Mysterious by moonlight
Friday, October 10, 2014
The end of the Celtic year approaches. The days have grown crisp and the nights have grown cold. This week, Howard stoked up the old Rayburn stove that sits in our kitchen hearth; it will be the beating heart of our house from now through the winter, until spring. I wake up to darkness, make coffee, feed Tilly, then climb the steep path to the studio. I will miss summer's warmth and ease and wide-open doors, but autumn has its pleasures too: The tang of woodsmoke. The warmth of quilts. Fresh chard, kale, and onions from our community farm. I like starting my work day in darkness, the music of Anonymous 4 or Sinfonye playing softly on the stereo, tap-tap-tapping on computer keys as the Devon hills are slowly re-created outside.
This morning I tried -- in vain, alas -- to photograph the early morning sky. The blurred picture above is the best I could do: the moon in the clouds, and the smaller moon of light from our house (below me on the hill)...a paltry image compared to the magic of the silver-gilded landscape spread before me.
Frustrated with my efforts, I passed through the hedge separating our garden from the studio, and found the little cabin glowing like a jewel against the black velvet backdrop of the woods....
I rarely see the studio from this perspective: standing outside when it's lit within, for if the lights are on then I'm usually on the other side of the window glass, Tilly beside me (or on her bed by the window) while I'm bent over my work. Standing in the dark and peering in through the window made this most familiar of rooms look suddenly unfamiliar, as though I was spying on someone else's life. It was, apparently, a Someone Else who also loves books, and art, and medieval music, and a ghostly black dog's companionship. If I knocked on the door, would I meet this Someone? And if I did, would it she be my doppelganger...or a different person entirely?
The world is mysterious by moonlight. And that, gentle Readers, is a very good place for a day of art-making to begin.

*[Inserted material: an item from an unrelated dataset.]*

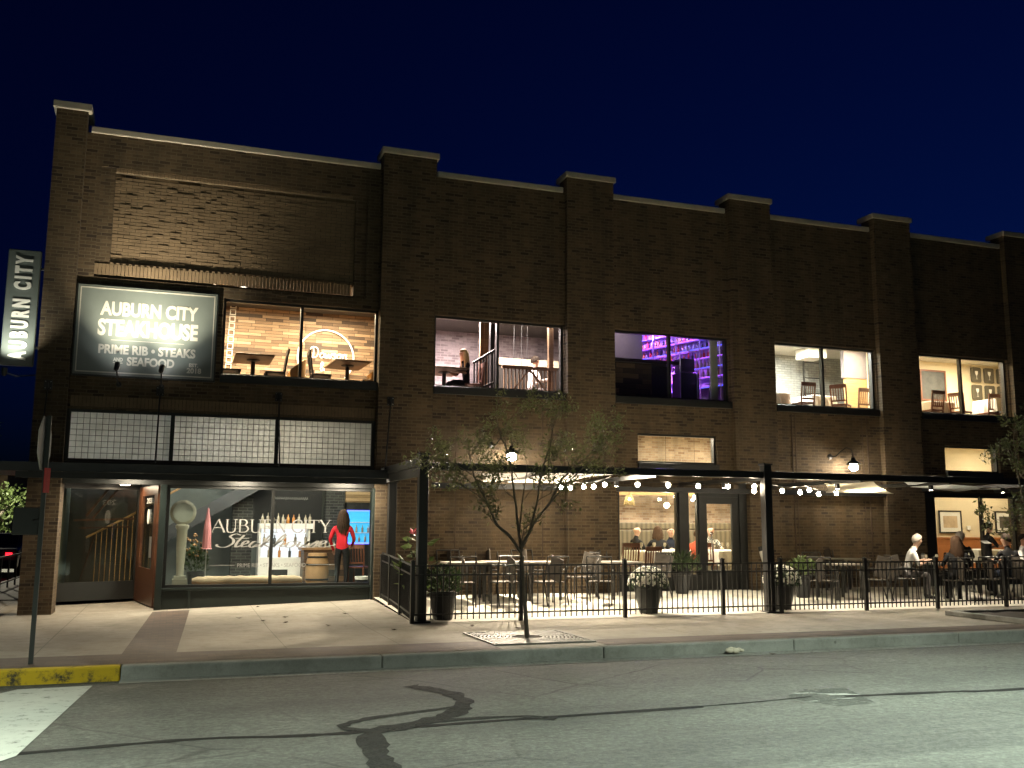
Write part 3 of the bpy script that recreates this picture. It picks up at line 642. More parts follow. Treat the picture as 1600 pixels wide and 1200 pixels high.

"Creators," says musician Sheila Chandra, "create from a place of nothingness where spontaneous things arise. That is the place of the unknowable, and in our lives it is very difficult to live with what is not known, even though 'I don't know' is essential to true change and new growth. Instead we're taught to find answers to everything. Things don't happen like that, but we run our lives as if they do and that's why our lives break down. And when our lives break down, who do we turn to? We turn to the artist to express our pain, we turn to the artist to provide inspiration, and, I think, we turn to the artist because on a psychological level we know that the artist is comfortable living with the unknown. "
"The experience of truth," writes Arthur Koestler," is indispensable for the experience of beauty and the sense of beauty is guided by a leap in the dark."
Quick, before the sun rises over the hills and valley. Let's leap.
The studio photographs above were all shot through the window glass.